Monday, 1 March 2010

Caillois and Eliade

I finished reading Eliade's The Sacred and the Profane today. An unpleasant book. I have an aversion to intellectual crudeness of this kind, with all his generalizations about “religious man” vs. “non-religious man”. I'm also a bit repelled by his hatred of modernity. I get the feeling that he is driven less by curiosity and more by disgust at secular modernity and that his sole aim is to shoot down that bird.

I'm more fond of Caillois’ book Man and the Sacred. Caillois seems genuinely interested in exploring the experience of the sacred and as a result his book becomes intellectually engaging and stimulating. To Caillois the sacred is fascinating and intoxicating but at the same time dangerous. It belongs with phenomena such as love and ecstasy. To Eliade, the sacred is something that needs to be defended against revolution, a church rather than a dance. Maybe the difference can be explained, in part, by the difference in context: Caillois works in a French tradition and is influenced by Mauss and the surrealists. Eliade writes in German and is under the spell of the Weberian thematics of Entzauberung. The tones of the respective works are polar opposites: Cailliois writes if addressing an intellectual equal, Eliade as if he already knew all about the subject.

Eliade is obviously attracted to Heidegger. Take the discussion of dwelling. So many echoes of Heidegger. Today, he writes, we see a desacralization of the human dwelling (Eliade 1957:50). But to genuinely dwell means to create a world, to repeat the world of the gods, to make it a sacred space. “The house is not an object, a 'machine to live in’; it is the universe that man constructs for himself by imitating the paradigmatic creation of the gods, the cosmogony” (ibid 56f). Oh dear Eliade, you call forth so many memories of Heidegger - the temple in Paestum, the foundation that is also the creation of a world... Really, I'm getting quite nostalgic here. It warms my heart. You even link holiness to the city. But what about the poor people outside it? What about the nomads and beggars. You don't even mention them. You prefer to glorify the master - the household father, the king, God. After all, he is the one who founds and builds the dwelling, the city, or cosmos. But please tell me, what are we then to make of cities that sanctify not their centers, but their margins?

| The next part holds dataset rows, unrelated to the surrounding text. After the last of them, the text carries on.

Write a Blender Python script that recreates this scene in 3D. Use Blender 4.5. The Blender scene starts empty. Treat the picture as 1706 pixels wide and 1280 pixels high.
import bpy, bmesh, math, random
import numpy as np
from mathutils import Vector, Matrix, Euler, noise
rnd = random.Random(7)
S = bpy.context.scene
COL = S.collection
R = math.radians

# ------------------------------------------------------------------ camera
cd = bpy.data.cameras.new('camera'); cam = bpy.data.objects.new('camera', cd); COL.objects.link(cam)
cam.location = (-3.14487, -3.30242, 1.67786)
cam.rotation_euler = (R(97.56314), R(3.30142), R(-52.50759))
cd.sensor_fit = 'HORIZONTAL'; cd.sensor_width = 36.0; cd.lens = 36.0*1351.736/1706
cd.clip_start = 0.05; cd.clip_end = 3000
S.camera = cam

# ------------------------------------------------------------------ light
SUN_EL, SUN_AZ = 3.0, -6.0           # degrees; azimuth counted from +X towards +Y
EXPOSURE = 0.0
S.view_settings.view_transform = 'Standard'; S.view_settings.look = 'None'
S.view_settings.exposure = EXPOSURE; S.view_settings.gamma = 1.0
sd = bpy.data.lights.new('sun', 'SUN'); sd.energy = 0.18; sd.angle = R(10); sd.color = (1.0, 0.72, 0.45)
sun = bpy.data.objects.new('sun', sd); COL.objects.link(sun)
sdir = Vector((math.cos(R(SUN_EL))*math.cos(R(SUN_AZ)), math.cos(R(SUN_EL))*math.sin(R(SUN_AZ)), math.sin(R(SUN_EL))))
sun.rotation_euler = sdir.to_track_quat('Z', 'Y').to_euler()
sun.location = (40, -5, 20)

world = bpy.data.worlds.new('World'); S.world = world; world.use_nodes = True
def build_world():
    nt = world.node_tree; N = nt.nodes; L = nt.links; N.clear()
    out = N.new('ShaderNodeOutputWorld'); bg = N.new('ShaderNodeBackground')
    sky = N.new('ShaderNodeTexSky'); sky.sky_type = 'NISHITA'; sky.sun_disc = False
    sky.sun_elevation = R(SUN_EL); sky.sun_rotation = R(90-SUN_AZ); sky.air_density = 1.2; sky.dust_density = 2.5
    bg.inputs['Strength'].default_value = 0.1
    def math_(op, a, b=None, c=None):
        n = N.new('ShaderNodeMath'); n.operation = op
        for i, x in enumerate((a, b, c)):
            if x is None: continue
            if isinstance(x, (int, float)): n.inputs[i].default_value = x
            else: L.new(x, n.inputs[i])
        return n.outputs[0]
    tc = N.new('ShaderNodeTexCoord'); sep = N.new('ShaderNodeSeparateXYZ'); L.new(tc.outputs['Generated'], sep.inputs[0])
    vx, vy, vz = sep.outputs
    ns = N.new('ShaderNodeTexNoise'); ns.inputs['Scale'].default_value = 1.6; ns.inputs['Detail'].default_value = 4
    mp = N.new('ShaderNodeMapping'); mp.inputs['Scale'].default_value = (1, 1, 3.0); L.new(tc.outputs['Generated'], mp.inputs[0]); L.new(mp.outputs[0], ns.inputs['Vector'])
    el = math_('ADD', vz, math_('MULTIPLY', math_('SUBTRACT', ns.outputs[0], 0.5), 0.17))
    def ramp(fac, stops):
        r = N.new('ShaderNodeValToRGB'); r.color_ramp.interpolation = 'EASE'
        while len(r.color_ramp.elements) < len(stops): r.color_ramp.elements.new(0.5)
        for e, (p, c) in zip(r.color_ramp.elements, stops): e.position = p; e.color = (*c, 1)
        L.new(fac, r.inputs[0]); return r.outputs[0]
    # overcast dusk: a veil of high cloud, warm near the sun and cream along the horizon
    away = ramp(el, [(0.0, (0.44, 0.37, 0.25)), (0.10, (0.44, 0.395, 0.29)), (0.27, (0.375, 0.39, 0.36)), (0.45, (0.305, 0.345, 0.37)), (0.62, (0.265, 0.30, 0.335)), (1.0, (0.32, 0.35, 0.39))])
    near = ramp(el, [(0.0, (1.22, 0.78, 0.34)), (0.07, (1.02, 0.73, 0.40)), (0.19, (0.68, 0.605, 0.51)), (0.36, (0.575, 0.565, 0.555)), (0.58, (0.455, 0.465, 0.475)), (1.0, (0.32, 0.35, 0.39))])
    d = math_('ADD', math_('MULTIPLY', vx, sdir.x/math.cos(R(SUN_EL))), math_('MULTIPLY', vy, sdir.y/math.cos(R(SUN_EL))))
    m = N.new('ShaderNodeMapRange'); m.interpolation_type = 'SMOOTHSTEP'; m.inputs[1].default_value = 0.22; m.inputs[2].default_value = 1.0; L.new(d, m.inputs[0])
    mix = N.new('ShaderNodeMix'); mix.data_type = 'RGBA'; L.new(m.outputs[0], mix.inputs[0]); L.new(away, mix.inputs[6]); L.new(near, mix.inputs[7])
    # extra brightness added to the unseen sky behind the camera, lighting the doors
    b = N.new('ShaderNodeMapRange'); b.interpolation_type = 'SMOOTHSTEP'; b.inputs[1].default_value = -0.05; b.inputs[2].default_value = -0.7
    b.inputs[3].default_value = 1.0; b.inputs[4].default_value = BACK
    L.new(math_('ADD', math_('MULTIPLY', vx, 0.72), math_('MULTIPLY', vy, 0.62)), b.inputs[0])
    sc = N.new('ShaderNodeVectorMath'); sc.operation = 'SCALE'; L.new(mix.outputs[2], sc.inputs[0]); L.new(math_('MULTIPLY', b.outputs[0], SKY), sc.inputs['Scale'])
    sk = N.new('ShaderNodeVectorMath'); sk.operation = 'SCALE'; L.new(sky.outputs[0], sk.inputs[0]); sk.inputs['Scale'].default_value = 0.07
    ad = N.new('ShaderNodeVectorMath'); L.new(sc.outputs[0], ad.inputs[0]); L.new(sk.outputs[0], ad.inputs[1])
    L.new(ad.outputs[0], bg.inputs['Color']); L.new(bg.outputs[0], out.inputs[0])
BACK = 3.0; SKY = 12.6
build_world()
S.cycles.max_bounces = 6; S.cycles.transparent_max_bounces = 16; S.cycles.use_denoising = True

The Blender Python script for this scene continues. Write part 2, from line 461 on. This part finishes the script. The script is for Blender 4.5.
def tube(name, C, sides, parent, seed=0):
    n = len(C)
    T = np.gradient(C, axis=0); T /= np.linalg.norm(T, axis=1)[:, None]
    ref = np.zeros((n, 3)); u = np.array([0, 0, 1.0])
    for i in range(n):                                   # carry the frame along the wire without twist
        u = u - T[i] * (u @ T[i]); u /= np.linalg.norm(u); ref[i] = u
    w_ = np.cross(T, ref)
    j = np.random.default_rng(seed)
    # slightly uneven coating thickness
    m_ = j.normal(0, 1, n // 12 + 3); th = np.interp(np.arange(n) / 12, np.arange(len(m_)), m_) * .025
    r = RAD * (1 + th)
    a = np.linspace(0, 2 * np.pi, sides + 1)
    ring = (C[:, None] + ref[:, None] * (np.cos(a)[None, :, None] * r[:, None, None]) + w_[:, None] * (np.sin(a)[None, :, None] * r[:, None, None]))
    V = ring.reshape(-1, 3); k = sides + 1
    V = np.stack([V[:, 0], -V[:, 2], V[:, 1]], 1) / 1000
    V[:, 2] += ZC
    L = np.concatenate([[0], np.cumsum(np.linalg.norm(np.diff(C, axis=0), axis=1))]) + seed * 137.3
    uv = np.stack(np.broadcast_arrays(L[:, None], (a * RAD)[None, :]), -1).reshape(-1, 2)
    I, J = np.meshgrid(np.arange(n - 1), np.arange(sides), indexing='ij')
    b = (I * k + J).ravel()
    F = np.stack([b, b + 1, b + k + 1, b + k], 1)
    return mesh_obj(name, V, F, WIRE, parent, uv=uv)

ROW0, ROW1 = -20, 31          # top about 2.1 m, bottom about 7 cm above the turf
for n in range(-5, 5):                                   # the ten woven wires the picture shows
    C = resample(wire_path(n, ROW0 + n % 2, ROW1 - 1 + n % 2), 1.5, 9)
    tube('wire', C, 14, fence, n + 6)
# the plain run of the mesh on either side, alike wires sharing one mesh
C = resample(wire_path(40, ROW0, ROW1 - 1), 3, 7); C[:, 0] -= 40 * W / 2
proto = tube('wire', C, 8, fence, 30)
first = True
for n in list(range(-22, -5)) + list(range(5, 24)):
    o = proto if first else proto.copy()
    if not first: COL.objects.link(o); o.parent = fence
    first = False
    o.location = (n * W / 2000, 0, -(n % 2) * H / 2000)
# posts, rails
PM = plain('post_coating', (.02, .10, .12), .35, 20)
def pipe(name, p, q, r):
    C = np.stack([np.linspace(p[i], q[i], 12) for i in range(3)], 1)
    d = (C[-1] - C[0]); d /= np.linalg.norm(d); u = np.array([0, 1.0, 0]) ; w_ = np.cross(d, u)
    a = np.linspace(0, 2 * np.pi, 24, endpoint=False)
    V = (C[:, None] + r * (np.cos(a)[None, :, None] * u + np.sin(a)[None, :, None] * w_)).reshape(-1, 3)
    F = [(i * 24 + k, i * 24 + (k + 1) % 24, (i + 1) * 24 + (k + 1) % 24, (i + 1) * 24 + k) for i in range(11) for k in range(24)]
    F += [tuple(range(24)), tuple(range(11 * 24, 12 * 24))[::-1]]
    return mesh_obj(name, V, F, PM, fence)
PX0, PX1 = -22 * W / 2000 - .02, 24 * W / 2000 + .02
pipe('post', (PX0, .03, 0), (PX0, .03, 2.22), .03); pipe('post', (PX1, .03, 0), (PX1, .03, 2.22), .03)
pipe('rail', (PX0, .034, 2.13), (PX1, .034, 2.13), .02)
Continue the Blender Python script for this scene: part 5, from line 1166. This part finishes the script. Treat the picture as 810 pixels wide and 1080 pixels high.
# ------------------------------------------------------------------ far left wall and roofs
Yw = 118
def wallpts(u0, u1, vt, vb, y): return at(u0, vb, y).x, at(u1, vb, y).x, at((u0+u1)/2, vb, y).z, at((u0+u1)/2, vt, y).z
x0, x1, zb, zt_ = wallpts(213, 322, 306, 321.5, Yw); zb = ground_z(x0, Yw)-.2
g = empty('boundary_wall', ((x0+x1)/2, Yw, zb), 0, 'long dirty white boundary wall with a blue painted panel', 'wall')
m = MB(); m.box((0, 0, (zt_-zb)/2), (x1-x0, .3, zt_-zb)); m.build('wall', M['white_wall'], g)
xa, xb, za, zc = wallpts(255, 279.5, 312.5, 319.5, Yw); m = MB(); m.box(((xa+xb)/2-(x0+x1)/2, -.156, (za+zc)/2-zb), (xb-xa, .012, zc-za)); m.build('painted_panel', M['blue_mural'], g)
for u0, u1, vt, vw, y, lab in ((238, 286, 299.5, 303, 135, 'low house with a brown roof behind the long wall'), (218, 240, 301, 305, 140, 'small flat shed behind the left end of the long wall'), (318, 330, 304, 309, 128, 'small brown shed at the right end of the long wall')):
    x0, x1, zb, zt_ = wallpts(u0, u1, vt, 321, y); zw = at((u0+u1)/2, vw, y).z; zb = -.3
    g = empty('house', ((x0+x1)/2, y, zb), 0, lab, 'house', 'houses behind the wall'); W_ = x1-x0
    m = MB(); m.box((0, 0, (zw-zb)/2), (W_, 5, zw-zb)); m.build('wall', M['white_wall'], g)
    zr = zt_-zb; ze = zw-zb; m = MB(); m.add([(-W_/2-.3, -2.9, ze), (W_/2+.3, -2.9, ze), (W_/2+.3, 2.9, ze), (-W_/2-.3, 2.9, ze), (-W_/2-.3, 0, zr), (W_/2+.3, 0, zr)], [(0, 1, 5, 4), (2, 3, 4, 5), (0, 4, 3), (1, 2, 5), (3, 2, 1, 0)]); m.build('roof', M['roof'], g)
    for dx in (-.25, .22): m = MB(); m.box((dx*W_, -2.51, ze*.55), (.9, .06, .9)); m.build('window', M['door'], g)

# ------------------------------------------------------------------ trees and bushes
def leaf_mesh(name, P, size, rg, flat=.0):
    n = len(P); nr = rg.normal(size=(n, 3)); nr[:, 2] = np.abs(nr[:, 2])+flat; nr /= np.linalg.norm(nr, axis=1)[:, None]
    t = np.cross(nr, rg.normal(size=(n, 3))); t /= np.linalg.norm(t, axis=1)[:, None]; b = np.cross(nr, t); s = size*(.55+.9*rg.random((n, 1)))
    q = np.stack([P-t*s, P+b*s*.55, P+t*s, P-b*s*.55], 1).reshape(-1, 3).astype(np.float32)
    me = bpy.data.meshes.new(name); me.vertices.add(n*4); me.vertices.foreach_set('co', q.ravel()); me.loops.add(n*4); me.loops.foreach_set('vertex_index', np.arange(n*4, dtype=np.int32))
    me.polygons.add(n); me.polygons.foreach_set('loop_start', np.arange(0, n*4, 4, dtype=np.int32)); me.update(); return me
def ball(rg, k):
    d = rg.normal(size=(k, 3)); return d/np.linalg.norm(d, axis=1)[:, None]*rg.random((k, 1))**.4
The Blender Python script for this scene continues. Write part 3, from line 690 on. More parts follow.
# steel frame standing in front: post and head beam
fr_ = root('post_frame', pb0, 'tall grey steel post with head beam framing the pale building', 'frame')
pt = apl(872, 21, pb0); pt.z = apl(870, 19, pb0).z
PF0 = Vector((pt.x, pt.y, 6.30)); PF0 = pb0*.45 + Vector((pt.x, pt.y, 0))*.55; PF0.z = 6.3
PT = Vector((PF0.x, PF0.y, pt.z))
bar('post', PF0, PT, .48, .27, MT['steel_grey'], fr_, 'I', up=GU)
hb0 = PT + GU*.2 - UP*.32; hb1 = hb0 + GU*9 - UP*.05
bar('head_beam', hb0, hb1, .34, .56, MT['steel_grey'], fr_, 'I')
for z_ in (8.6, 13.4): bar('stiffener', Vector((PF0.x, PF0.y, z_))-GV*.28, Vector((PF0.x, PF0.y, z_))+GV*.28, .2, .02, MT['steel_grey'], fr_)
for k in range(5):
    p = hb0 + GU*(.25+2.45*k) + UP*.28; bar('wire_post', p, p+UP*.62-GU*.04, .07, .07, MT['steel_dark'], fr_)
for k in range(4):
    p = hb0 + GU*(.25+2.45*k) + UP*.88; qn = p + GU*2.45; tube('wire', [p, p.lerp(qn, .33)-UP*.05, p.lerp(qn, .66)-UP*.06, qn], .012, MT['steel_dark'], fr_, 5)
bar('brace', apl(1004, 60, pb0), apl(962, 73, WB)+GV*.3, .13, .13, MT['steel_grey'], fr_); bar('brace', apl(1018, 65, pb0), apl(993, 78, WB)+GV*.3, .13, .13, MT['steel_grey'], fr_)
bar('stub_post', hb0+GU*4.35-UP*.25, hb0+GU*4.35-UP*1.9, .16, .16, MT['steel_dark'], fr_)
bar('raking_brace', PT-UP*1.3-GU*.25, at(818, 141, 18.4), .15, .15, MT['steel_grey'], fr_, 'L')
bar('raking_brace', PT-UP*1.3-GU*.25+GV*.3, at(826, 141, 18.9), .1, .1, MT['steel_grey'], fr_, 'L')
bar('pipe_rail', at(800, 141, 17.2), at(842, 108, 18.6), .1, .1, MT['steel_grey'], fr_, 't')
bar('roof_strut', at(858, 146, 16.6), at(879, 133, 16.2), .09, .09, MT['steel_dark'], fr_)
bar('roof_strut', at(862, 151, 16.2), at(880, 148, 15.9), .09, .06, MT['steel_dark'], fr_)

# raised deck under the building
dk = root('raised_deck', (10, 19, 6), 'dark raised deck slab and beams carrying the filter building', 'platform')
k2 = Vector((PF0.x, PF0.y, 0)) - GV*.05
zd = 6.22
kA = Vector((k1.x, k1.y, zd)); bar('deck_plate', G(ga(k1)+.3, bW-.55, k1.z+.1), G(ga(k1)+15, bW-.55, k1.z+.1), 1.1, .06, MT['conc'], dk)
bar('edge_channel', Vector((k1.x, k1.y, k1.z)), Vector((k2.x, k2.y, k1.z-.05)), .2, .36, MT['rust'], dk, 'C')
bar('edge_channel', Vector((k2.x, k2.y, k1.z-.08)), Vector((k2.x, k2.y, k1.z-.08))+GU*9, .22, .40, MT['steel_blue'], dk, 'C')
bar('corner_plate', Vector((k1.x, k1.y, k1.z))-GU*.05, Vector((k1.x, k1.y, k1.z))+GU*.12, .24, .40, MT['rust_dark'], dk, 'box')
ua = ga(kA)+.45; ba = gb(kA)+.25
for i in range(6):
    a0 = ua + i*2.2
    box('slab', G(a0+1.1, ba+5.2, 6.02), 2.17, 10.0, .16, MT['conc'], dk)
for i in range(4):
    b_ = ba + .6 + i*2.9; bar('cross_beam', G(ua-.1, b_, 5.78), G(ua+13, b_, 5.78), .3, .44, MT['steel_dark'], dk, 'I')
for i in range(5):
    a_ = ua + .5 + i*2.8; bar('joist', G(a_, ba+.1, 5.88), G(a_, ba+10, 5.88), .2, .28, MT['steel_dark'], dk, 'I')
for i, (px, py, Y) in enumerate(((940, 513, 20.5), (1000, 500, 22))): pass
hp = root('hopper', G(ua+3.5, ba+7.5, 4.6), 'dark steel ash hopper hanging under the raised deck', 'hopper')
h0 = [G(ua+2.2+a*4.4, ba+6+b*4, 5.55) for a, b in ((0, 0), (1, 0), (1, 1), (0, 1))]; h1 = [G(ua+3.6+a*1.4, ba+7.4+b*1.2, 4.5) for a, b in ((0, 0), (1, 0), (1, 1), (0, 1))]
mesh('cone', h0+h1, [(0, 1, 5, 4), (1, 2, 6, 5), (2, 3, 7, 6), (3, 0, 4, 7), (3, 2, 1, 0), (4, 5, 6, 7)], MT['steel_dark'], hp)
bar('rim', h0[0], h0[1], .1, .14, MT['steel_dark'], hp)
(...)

Cities that are more like Kyoto than Angkor and that, precisely out of religious sensitivity, disperse their most sacred sites in the mountains, in border regions or along rivers? Amazingly, there is almost nothing in your book that is helpful in order to understand the holiness of margins, of wandering, of statelessness and of homelessness - an idea of holiness that is opposite to yours. There is only a single sentence. "Those who have chosen the Quest, the road that leads to the Center, must abandon any kind of family and social situation, any ‘nest’, and devote themselves wholly to 'walking’” (ibid 184). Here the center is no longer that of the city; it's a center that decenters the latter - that says: "That building over there is not Mount Meru. Don't be deceived by worldly centers". This is a quite good sentence. I admit that. Quite good. But how atypical of you!

For the rest we are fed with blunt generalizations such as: “For profane experience... space is homogeneous and neutral” (ibid 22). Really? Oh Eliade, you are quite devious, but I see through your trick. First you denounce the secularized world as dreary and homogeneous. If I then object with the obvious fact that there is a variety of secular experiences – struggle, love, friendship, Debordian dérives... –  in which space doesn't at all appear homogeneous, then I know that you have already prepared an ambush a couple of pages ahead, where you will be ready with your usual spare argument (but it's getting a bit worn out by now) and you will tell me: Yes, but those experiences that you mention are nothing but faint shadows of the original experience of the sacred, so even you who tell yourself that you are so liberated and secular are actually still parasitizing on religion! Oh, how triumphant you sound: “To whatever degree he may have desacralized the world, the man who has made his choice in favor of a profane life never succeeds in completely doing away with religious behavior” (ibid 23, cf similar passages on pp 204-213). There, finally, is your rebuttal of Weber’s thesis of the disenchantment of the world: it is a surface phenomenon. Religion will always persist, whether we are aware of it or not...

I can hear you laugh here. Well, you laugh as much as you please. I prefer reading Caillois.


References

Caillois, Roger (2001 [1939]) Man and the Sacred, Urbana and Chicago: University of Illinois Press.

Eliade, Mircea (1959 [1957]) The Sacred and the Profane: The Nature of Religion, Orlando: Harcourt Inc.